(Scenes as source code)

╔══

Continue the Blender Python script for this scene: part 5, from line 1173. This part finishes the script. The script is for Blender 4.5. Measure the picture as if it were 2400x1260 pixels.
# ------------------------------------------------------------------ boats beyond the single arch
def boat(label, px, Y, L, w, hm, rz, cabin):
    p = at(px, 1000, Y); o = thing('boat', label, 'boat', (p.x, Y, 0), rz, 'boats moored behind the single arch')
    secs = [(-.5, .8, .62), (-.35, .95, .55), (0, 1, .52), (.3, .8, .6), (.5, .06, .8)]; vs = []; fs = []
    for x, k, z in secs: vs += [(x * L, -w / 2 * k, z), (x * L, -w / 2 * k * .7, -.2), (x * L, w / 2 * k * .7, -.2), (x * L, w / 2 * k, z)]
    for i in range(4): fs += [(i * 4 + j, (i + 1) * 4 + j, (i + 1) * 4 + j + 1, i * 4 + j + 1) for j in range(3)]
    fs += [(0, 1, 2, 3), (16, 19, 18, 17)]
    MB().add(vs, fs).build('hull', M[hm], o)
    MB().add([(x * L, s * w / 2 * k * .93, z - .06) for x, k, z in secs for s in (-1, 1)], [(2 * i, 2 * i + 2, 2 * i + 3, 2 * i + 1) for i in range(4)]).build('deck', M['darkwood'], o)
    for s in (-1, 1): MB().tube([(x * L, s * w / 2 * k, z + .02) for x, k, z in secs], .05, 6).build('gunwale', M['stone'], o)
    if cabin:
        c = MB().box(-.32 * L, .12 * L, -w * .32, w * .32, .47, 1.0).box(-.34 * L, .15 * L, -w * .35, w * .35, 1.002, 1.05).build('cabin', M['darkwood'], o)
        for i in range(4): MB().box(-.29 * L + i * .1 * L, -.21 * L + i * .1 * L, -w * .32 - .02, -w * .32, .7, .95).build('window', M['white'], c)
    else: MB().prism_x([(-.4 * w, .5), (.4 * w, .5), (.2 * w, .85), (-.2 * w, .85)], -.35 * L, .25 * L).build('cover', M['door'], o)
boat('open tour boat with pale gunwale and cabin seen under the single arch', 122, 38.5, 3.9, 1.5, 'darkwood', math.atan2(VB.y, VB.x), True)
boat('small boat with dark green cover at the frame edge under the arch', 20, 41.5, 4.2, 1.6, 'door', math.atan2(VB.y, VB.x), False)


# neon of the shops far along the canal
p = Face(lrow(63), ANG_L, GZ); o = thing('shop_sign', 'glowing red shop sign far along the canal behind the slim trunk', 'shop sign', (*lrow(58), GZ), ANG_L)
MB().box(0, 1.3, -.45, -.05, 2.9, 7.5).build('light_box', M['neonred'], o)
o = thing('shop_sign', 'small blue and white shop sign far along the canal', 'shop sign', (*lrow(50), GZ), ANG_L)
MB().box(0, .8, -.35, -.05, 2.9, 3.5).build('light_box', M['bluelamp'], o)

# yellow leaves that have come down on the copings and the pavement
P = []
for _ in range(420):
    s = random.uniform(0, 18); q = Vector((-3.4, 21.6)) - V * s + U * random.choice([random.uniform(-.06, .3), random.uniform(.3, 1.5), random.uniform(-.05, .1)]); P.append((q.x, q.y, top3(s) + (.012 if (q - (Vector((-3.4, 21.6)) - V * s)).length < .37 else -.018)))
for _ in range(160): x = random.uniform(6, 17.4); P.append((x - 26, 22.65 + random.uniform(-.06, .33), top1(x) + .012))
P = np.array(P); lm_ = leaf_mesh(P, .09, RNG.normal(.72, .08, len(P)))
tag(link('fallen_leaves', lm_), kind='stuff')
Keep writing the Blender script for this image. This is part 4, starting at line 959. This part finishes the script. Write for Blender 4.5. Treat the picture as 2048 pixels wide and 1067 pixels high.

╚══

What the exercise asks ▸ Return every record above exactly as it appears.

Task response ▸
Continue the Blender Python script for this scene: part 5, from line 1173. This part finishes the script. The script is for Blender 4.5. Measure the picture as if it were 2400x1260 pixels.
# ------------------------------------------------------------------ boats beyond the single arch
def boat(label, px, Y, L, w, hm, rz, cabin):
    p = at(px, 1000, Y); o = thing('boat', label, 'boat', (p.x, Y, 0), rz, 'boats moored behind the single arch')
    secs = [(-.5, .8, .62), (-.35, .95, .55), (0, 1, .52), (.3, .8, .6), (.5, .06, .8)]; vs = []; fs = []
    for x, k, z in secs: vs += [(x * L, -w / 2 * k, z), (x * L, -w / 2 * k * .7, -.2), (x * L, w / 2 * k * .7, -.2), (x * L, w / 2 * k, z)]
    for i in range(4): fs += [(i * 4 + j, (i + 1) * 4 + j, (i + 1) * 4 + j + 1, i * 4 + j + 1) for j in range(3)]
    fs += [(0, 1, 2, 3), (16, 19, 18, 17)]
    MB().add(vs, fs).build('hull', M[hm], o)
    MB().add([(x * L, s * w / 2 * k * .93, z - .06) for x, k, z in secs for s in (-1, 1)], [(2 * i, 2 * i + 2, 2 * i + 3, 2 * i + 1) for i in range(4)]).build('deck', M['darkwood'], o)
    for s in (-1, 1): MB().tube([(x * L, s * w / 2 * k, z + .02) for x, k, z in secs], .05, 6).build('gunwale', M['stone'], o)
    if cabin:
        c = MB().box(-.32 * L, .12 * L, -w * .32, w * .32, .47, 1.0).box(-.34 * L, .15 * L, -w * .35, w * .35, 1.002, 1.05).build('cabin', M['darkwood'], o)
        for i in range(4): MB().box(-.29 * L + i * .1 * L, -.21 * L + i * .1 * L, -w * .32 - .02, -w * .32, .7, .95).build('window', M['white'], c)
    else: MB().prism_x([(-.4 * w, .5), (.4 * w, .5), (.2 * w, .85), (-.2 * w, .85)], -.35 * L, .25 * L).build('cover', M['door'], o)
boat('open tour boat with pale gunwale and cabin seen under the single arch', 122, 38.5, 3.9, 1.5, 'darkwood', math.atan2(VB.y, VB.x), True)
boat('small boat with dark green cover at the frame edge under the arch', 20, 41.5, 4.2, 1.6, 'door', math.atan2(VB.y, VB.x), False)


# neon of the shops far along the canal
p = Face(lrow(63), ANG_L, GZ); o = thing('shop_sign', 'glowing red shop sign far along the canal behind the slim trunk', 'shop sign', (*lrow(58), GZ), ANG_L)
MB().box(0, 1.3, -.45, -.05, 2.9, 7.5).build('light_box', M['neonred'], o)
o = thing('shop_sign', 'small blue and white shop sign far along the canal', 'shop sign', (*lrow(50), GZ), ANG_L)
MB().box(0, .8, -.35, -.05, 2.9, 3.5).build('light_box', M['bluelamp'], o)

# yellow leaves that have come down on the copings and the pavement
P = []
for _ in range(420):
    s = random.uniform(0, 18); q = Vector((-3.4, 21.6)) - V * s + U * random.choice([random.uniform(-.06, .3), random.uniform(.3, 1.5), random.uniform(-.05, .1)]); P.append((q.x, q.y, top3(s) + (.012 if (q - (Vector((-3.4, 21.6)) - V * s)).length < .37 else -.018)))
for _ in range(160): x = random.uniform(6, 17.4); P.append((x - 26, 22.65 + random.uniform(-.06, .33), top1(x) + .012))
P = np.array(P); lm_ = leaf_mesh(P, .09, RNG.normal(.72, .08, len(P)))
tag(link('fallen_leaves', lm_), kind='stuff')
Keep writing the Blender script for this image. This is part 4, starting at line 959. This part finishes the script. Write for Blender 4.5. Treat the picture as 2048 pixels wide and 1067 pixels high.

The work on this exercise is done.